Students will demonstrate the ability to-

  • Identify the effect of literary techniques such as point of view, structure, frame narration, imagery, figurative language, tone, diction, theme and syntax.
  • Question and discuss the authors’ purpose in relation to the social, historical and political context of the novel’s setting and the values of their time.
  • Evaluate the relevance of different approaches to analyzing the novella Heart of Darkness and debate the novel as a view of a racist o imperialist
  • Analyze Marlow ‘s views of Congo as a character; Analyze the meaning of the title ; Analyze the symbolic meaning of Kurtz
  • Compare Orwell’s work with Conrad’s in the sense of colonization- how effectively does each author describe the colonization?  How different are their approaches to the social issue?
  • Compare Blake and Gaskell’s attitude toward an ever-growing industrialized world
  • Identify the connections between the war effect described in Owen’s poems and that of O’Brian’s novel.
  • Identify the similar tone and theme conveyed in ‘The Wasteland” and end Game.
  • Identify major characteristics of the” theater of the absurd” and modern poetry.
  • Write a well-supported essay( in class) based on an open-ended essay prompt (from a previous AP Lit Exam) relating to one of the themes of Heart of Darkness.

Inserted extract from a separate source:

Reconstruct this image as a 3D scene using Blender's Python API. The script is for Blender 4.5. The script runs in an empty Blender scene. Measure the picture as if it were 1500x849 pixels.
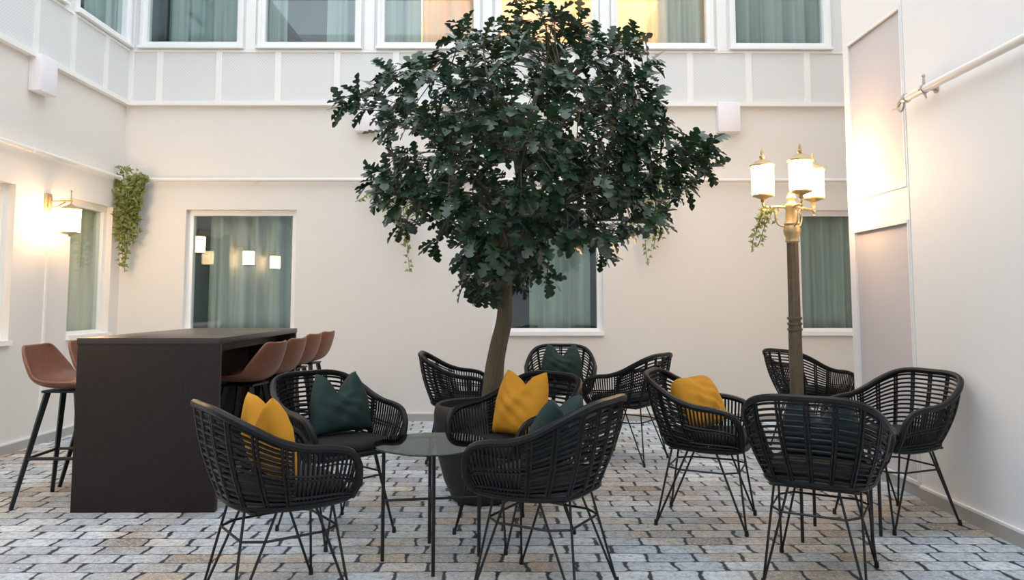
import bpy, math, random
from mathutils import Vector, Matrix
random.seed(7)
PI = math.pi
V = Vector
sc = bpy.context.scene
col = sc.collection

# ------------------------------------------------------------------ helpers
class MB:
    """collects geometry; build() links it as one mesh object"""
    def __init__(s):
        s.v = []; s.f = []; s.mi = []; s.m = 0
    def quad_grid(s, rows, close_u=False, close_v=False):
        b = len(s.v); n = len(rows); m = len(rows[0])
        for r in rows: s.v.extend(V(p) for p in r)
        for i in range(n if close_v else n-1):
            for j in range(m if close_u else m-1):
                i2 = (i+1) % n; j2 = (j+1) % m
                s.f.append((b+i*m+j, b+i*m+j2, b+i2*m+j2, b+i2*m+j)); s.mi.append(s.m)
    def poly(s, pts):
        b = len(s.v); s.v.extend(V(p) for p in pts)
        s.f.append(tuple(range(b, b+len(pts)))); s.mi.append(s.m)
    def box(s, x0, x1, y0, y1, z0, z1, bev=0.0):
        x0, x1 = min(x0, x1), max(x0, x1); y0, y1 = min(y0, y1), max(y0, y1); z0, z1 = min(z0, z1), max(z0, z1)
        if bev <= 0:
            b = len(s.v)
            s.v.extend(V(p) for p in [(x0,y0,z0),(x1,y0,z0),(x1,y1,z0),(x0,y1,z0),(x0,y0,z1),(x1,y0,z1),(x1,y1,z1),(x0,y1,z1)])
            for f in [(0,3,2,1),(4,5,6,7),(0,1,5,4),(1,2,6,5),(2,3,7,6),(3,0,4,7)]:
                s.f.append(tuple(b+i for i in f)); s.mi.append(s.m)
            return
        import bmesh
        bm = bmesh.new()
        bmesh.ops.create_cube(bm, size=1, matrix=Matrix.Translation(((x0+x1)/2,(y0+y1)/2,(z0+z1)/2)) @ Matrix.Diagonal((x1-x0, y1-y0, z1-z0, 1)))
        bmesh.ops.bevel(bm, geom=bm.edges[:], offset=bev, segments=2, affect='EDGES', profile=.5)
        b = len(s.v); bm.verts.index_update()
        s.v.extend(v.co.copy() for v in bm.verts)
        for f in bm.faces:
            s.f.append(tuple(b+v.index for v in f.verts)); s.mi.append(s.m)
        bm.free()
    def tube(s, pts, r, n=6, closed=False, caps=True, flat=1.0):
        pts = [V(p) for p in pts]; k = len(pts)
        rr = r if isinstance(r, (list, tuple)) else [r]*k
        rows = []; prev = None
        for i, p in enumerate(pts):
            if closed: t = pts[(i+1) % k] - pts[i-1]
            else: t = pts[min(i+1, k-1)] - pts[max(i-1, 0)]
            if t.length < 1e-9: t = V((0,0,1))
            t.normalize()
            if prev is None:
                a = V((0,0,1)) if abs(t.z) < .9 else V((1,0,0))
                nrm = t.cross(a).normalized()
            else:
                nrm = prev - t*prev.dot(t)
                nrm = nrm.normalized() if nrm.length > 1e-6 else t.orthogonal().normalized()
            prev = nrm; bn = t.cross(nrm)
            rows.append([p + nrm*(math.cos(2*PI*j/n)*rr[i]) + bn*(math.sin(2*PI*j/n)*rr[i]*flat) for j in range(n)])
        b = len(s.v)
        s.quad_grid(rows, close_u=True, close_v=closed)
        if caps and not closed:
            s.f.append(tuple(b+j for j in reversed(range(n)))); s.mi.append(s.m)
            s.f.append(tuple(b+(k-1)*n+j for j in range(n))); s.mi.append(s.m)
    def lathe(s, prof, n=24, c=(0,0,0)):
        rows = []
        for r, z in prof:
            rows.append([V((c[0]+math.cos(2*PI*j/n)*r, c[1]+math.sin(2*PI*j/n)*r, c[2]+z)) for j in range(n)])
        s.quad_grid(rows, close_u=True)
    def ball(s, c, r, n=10):
        s.lathe([(max(1e-4, math.sin(PI*i/8)*r), -math.cos(PI*i/8)*r) for i in range(9)], n, c)
    def bar(s, a, b, w0, w1=None):
        """square tapering bar"""
        w1 = w1 or w0
        s.tube([a, b], [w0, w1], n=4)
    def build(s, name, mat, parent=None, smooth=True, mats=None):
        me = bpy.data.meshes.new(name)
        me.from_pydata([tuple(p) for p in s.v], [], s.f)
        for m in (mats or [mat]): me.materials.append(m)
        if mats: me.polygons.foreach_set('material_index', s.mi)
        if smooth: me.polygons.foreach_set('use_smooth', [True]*len(me.polygons))
        me.update()
        o = bpy.data.objects.new(name, me); col.objects.link(o)
        if parent: o.parent = parent
        if smooth and smooth != 'full':
            try: me.set_sharp_from_angle(angle=math.radians(42))
            except Exception: pass
        return o

def tag(o, label=None, cat=None, group=None, kind=None):
    if label: o['label'] = label
    if cat: o['category'] = cat
    if group: o['group'] = group
    if kind: o['kind'] = kind
    return o
def thing(name, label, cat, loc=(0,0,0), rz=0, group=None):
    o = bpy.data.objects.new(name, None); col.objects.link(o)
    o.empty_display_size = .1
    o.location = loc; o.rotation_euler = (0, 0, rz)
    return tag(o, label, cat, group)
def copy_tree(o, parent=None):
    c = o.copy(); col.objects.link(c)
    if parent: c.parent = parent
    for ch in list(o.children): copy_tree(ch, c)
    return c
def crom(P, m):
    """catmull-rom through points P, m samples per span"""
    P = [V(p) for p in P]; out = []
    for i in range(len(P)-1):
        p0 = P[i-1] if i else P[0]*2-P[1]; p1 = P[i]; p2 = P[i+1]
        p3 = P[i+2] if i+2 < len(P) else P[-1]*2-P[-2]
        for k in range(m):
            t = k/m
            out.append(.5*((2*p1)+(p2-p0)*t+(2*p0-5*p1+4*p2-p3)*t*t+(3*p1-p0-3*p2+p3)*t**3))
    out.append(P[-1].copy()); return out

# ------------------------------------------------------------------ materials
def srgb(r, g, b):
    f = lambda c: c/12.92 if c <= .04045 else ((c+.055)/1.055)**2.4
    return (f(r/255), f(g/255), f(b/255), 1)
class NT:
    def __init__(s, name):
        s.m = bpy.data.materials.new(name); s.m.use_nodes = True
        s.t = s.m.node_tree; s.n = s.t.nodes; s.l = s.t.links
        s.p = s.n['Principled BSDF']; s.out = s.n['Material Output']
    def new(s, typ, **kw):
        n = s.n.new(typ)
        for k, v in kw.items():
            if k.startswith('i_'):
                key = k[2:]; key = int(key) if key.isdigit() else key
                n.inputs[key].default_value = v
            else: setattr(n, k, v)
        return n
    def link(s, a, b): s.l.new(a, b)
    def math(s, op, a, b=None, c=None, clamp=False):
        n = s.n.new('ShaderNodeMath'); n.operation = op; n.use_clamp = clamp
        for i, x in enumerate((a, b, c)):
            if x is None: continue
            if hasattr(x, 'links'): s.l.new(x, n.inputs[i])
            else: n.inputs[i].default_value = x
        return n.outputs[0]
    def mix(s, fac, a, b, blend='MIX'):
        n = s.n.new('ShaderNodeMix'); n.data_type = 'RGBA'; n.blend_type = blend
        for i, x in ((0, fac), (6, a), (7, b)):
            if hasattr(x, 'links'): s.l.new(x, n.inputs[i])
            else: n.inputs[i].default_value = x
        return n.outputs[2]
    def noise(s, scale, detail=3, rough=.55, vec=None, w=None):
        n = s.n.new('ShaderNodeTexNoise'); n.inputs['Scale'].default_value = scale
        n.inputs['Detail'].default_value = detail; n.inputs['Roughness'].default_value = rough
        if vec is not None: s.l.new(vec, n.inputs['Vector'])
        return n.outputs['Fac']
    def obj(s): return s.n.new('ShaderNodeTexCoord').outputs['Object']
    def bump(s, h, strength=.2, dist=.01):
        n = s.n.new('ShaderNodeBump'); n.inputs['Strength'].default_value = strength; n.inputs['Distance'].default_value = dist
        s.l.new(h, n.inputs['Height']); s.l.new(n.outputs[0], s.p.inputs['Normal'])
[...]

  • Eight Informal passage-based responses
  • Character analysis ( individual and group)
  • Theme comparison
  • Timed writing ( Open-Ended essay prompt)

Evaluation Criteria:

  • Teacher-created rubric for informal responses and character analysis
  • College Board AP Essay rubric for in-class time essay

Unit 5: Suffering and Triumph

Time Frame: March 2014-May 5, 2014

Texts: Piano Lesson by August Wilson, Atonement by Ian McEwan, “A Rose for Emily” & Sound and Fury by William Falkner, Krapp’s Last Tape by Samuel Beckett.


Students will demonstrate the ability to:

  • Understand the works’ complexity- structure, diction,  theme, voice, character development and historical contexts
  • Identify the effect of literary  artistry
  • Recognize the anachronism used in the narrative
  • Identify  traditional characterization and point of view and their modern variations
  • Identify effective use of literary elements or techniques  such as character development, plot, structure, and symbolism etc. in untraditional ways
  • Understand the complexity and absurdism of a modern literary work
  • Recognize the relationship between modern art theories of 20th century and  their influence on literature
  • Write an essay to analyze a passage ( an excerpt from one of the works listed)- AP Prose analysis essay


  • Dialectical journals ( informal)
  • Reading quizzes
  • Five Micro-essays ( analysis on the  effective use of literary techniques in a passage)
  • Two in-class essays ( open-ended prompt and an excerpt from one of the works of this unit)

Evaluation Criteria:

  • Teacher-created rubric for informal assessments
  • College Board AP Lit Essay rubric ( prose analysis)


  • Practice Multiple-Choice format and types of questions
  • Discuss essay prompts

 *Every student in the AP class will be programed to take the AP Literature and Composition Exam.